RECORDS SUPPLIED:
* * * * * * *
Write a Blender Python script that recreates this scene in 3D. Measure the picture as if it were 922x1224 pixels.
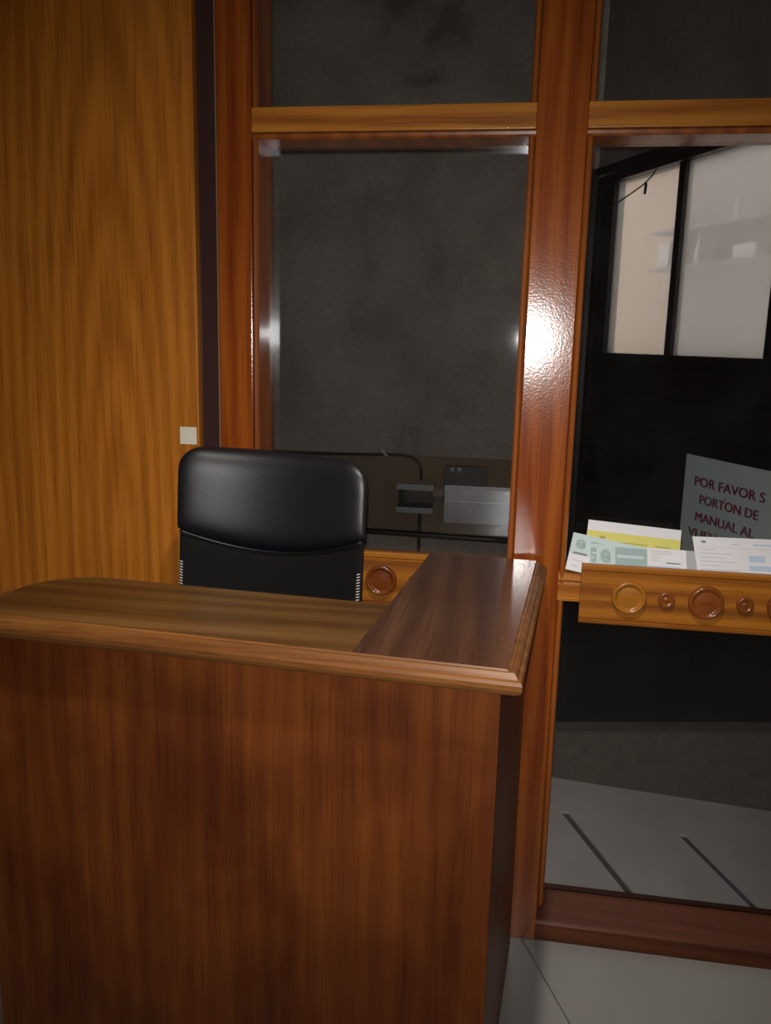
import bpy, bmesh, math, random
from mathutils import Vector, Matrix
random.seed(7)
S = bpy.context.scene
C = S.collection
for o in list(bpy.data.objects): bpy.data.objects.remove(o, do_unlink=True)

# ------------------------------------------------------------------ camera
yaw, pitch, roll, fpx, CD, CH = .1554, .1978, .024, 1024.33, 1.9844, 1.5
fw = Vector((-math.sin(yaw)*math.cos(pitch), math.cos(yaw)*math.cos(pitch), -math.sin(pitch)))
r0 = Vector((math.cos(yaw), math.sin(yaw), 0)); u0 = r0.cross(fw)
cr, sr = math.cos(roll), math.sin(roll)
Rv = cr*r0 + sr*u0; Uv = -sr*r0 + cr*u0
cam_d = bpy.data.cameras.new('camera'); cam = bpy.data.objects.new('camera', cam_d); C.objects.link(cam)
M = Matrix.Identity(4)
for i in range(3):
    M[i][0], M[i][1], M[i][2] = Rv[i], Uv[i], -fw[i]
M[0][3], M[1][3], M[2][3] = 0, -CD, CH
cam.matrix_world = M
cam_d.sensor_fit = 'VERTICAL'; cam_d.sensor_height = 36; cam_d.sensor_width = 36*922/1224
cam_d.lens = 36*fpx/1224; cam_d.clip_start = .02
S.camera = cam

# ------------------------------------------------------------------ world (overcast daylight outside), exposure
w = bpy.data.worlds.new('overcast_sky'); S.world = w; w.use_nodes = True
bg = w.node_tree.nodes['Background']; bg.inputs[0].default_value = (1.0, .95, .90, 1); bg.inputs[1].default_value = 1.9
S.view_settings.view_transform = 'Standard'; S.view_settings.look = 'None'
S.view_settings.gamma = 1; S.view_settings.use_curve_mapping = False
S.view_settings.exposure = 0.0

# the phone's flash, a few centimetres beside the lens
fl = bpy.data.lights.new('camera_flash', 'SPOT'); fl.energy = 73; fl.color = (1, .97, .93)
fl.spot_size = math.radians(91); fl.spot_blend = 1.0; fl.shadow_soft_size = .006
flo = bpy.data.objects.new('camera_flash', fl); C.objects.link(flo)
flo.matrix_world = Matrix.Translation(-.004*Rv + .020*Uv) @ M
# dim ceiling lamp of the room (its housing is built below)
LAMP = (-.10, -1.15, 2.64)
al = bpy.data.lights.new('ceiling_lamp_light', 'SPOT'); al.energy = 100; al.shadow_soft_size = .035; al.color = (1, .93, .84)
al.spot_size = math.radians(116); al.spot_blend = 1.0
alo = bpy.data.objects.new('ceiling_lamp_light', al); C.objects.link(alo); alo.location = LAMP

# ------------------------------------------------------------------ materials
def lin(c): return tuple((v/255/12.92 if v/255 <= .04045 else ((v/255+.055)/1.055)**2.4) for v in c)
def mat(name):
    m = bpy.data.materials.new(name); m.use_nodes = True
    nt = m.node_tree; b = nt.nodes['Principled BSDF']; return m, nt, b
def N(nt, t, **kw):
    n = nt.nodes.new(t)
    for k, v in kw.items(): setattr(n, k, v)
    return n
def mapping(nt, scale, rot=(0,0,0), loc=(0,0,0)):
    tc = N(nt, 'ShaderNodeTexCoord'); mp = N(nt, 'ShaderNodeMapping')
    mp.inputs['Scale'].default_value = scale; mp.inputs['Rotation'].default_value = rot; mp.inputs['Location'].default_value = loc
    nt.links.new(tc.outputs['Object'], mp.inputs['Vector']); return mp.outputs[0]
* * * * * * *
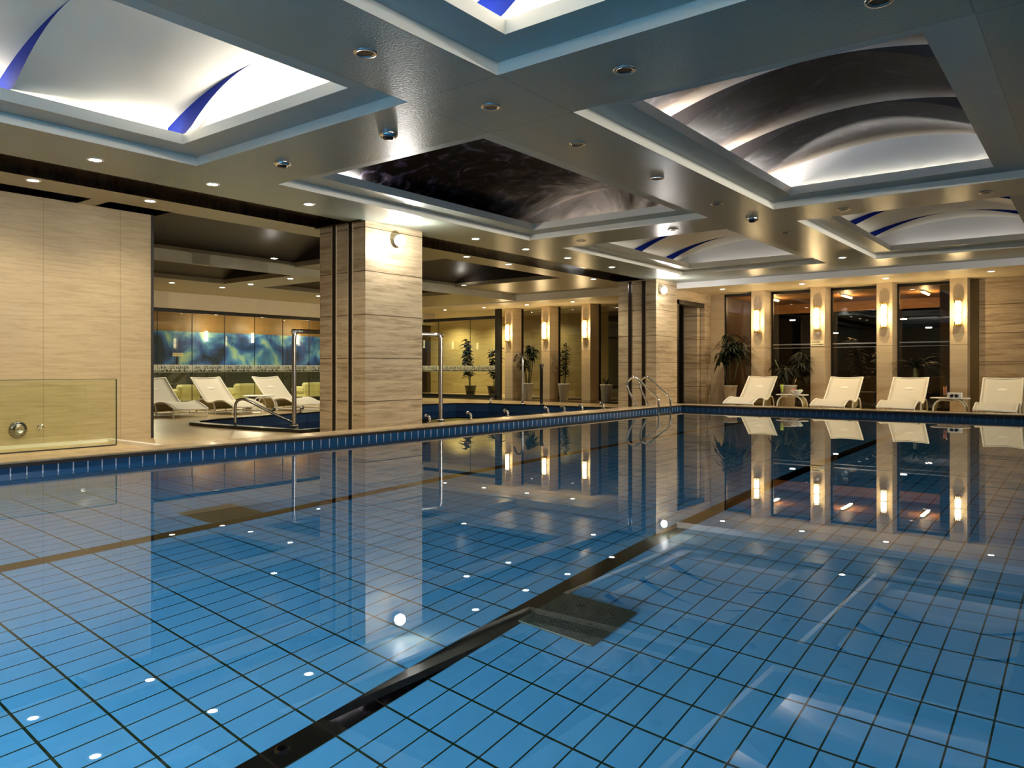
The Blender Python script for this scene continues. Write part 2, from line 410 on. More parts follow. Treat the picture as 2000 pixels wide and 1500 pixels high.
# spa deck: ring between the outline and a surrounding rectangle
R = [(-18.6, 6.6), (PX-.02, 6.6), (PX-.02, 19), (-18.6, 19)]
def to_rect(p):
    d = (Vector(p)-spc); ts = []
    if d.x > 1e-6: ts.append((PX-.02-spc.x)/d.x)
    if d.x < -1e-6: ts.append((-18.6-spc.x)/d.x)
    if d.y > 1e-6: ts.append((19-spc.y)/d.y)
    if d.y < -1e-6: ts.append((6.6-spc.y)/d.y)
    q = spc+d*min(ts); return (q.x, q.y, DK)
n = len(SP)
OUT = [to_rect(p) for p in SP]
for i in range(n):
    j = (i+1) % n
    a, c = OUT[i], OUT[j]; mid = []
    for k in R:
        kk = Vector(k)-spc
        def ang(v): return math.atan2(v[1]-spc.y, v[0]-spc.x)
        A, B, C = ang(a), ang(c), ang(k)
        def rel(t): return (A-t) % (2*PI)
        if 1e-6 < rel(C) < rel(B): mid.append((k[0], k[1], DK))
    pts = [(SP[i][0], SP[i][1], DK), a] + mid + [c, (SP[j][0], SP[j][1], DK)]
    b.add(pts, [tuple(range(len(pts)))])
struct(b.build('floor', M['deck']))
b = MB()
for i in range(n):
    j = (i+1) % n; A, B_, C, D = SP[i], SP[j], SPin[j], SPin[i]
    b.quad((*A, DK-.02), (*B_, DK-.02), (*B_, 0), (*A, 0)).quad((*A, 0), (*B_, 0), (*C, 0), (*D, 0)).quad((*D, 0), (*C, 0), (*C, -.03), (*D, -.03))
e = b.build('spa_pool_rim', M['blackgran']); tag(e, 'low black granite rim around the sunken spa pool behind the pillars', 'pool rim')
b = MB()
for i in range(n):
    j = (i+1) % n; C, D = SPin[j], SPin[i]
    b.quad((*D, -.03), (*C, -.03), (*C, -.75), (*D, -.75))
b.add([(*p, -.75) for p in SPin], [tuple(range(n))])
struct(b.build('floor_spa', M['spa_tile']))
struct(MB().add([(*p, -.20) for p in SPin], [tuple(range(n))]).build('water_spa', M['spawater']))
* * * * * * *
GIVEN TASK:
Each line containing the word "Python" counts once; say how many such lines there are, giving only the number.

SOLVED PROBLEM:
2